The Gemologist’s Toolkit: Other Testing Methods

The PGT II is a valuable tool, but it’s just one piece of the puzzle in gemstone identification. Professional gemologists rely on a combination of tests to make accurate determinations. Here are a few other essential methods:

• Refractometer: This instrument measures the refractive index (RI) of a gemstone, which is the degree to which light bends as it passes through the stone. Different gemstones have characteristic refractive indices, making this a powerful identification tool.
• Specific Gravity (SG) Test: This test determines the density of a gemstone by comparing its weight in air to its weight in water. Different gemstones have different densities.
• Polariscope: This instrument helps determine if a gemstone is singly refractive (like diamond or garnet) or doubly refractive (like sapphire or ruby). It uses polarized light to reveal the optical properties of the gemstone.
• Microscopic Examination: A microscope allows gemologists to examine a gemstone’s internal and external features, such as inclusions (internal flaws), growth patterns, and surface characteristics. These features can provide valuable clues about the gemstone’s identity and origin.
• Spectroscope: A spectroscope analyzes how a gemstone absorbs light. Different gemstones absorb different wavelengths of light, creating unique spectral patterns that can be used for identification.

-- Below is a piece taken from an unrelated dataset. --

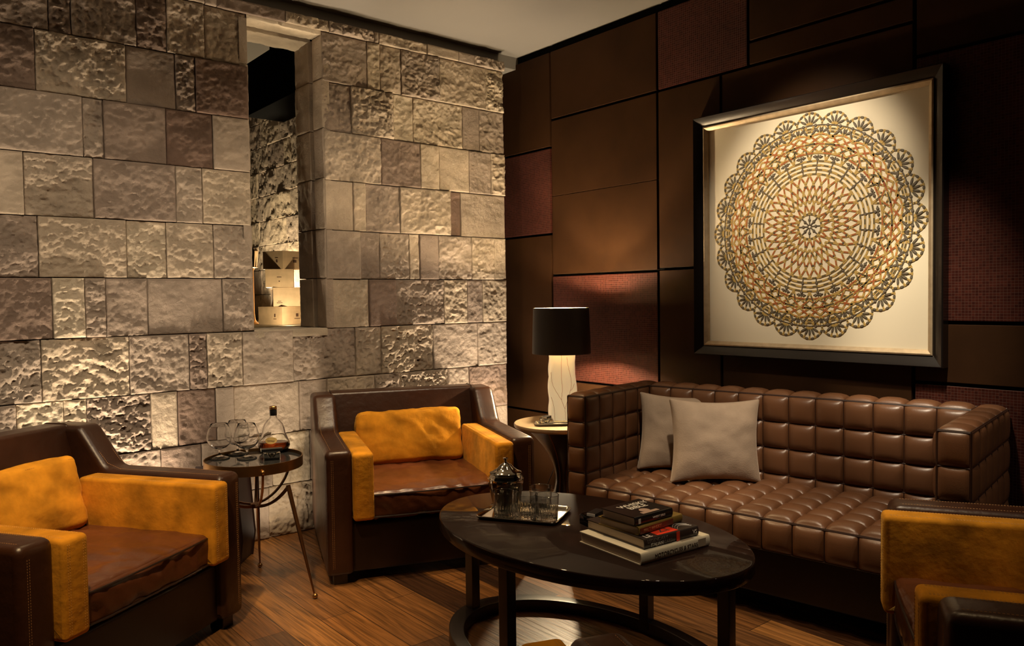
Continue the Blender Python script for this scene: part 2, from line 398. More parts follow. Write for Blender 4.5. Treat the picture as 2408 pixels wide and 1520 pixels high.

A Lasting Shine: Conclusion

The Presidium Gem Tester II (PGT II) is a valuable asset for anyone who works with or enjoys gemstones. By understanding the principle of thermal conductivity and how the PGT II utilizes it, you can quickly and confidently distinguish between diamonds, moissanites, and a range of other colored gemstones. While it’s not a replacement for a full gemological laboratory analysis, it’s an excellent first step in the identification process, providing valuable information and helping to separate the genuine articles from imitations. It empowers jewelers, collectors, and enthusiasts to make more informed decisions and appreciate the fascinating world of gemstones with greater confidence. Remember to always use the PGT II in conjunction with other gemological tools and knowledge for the most accurate and reliable results. The world of gems is full of surprises, and the PGT II is a helpful guide along the way.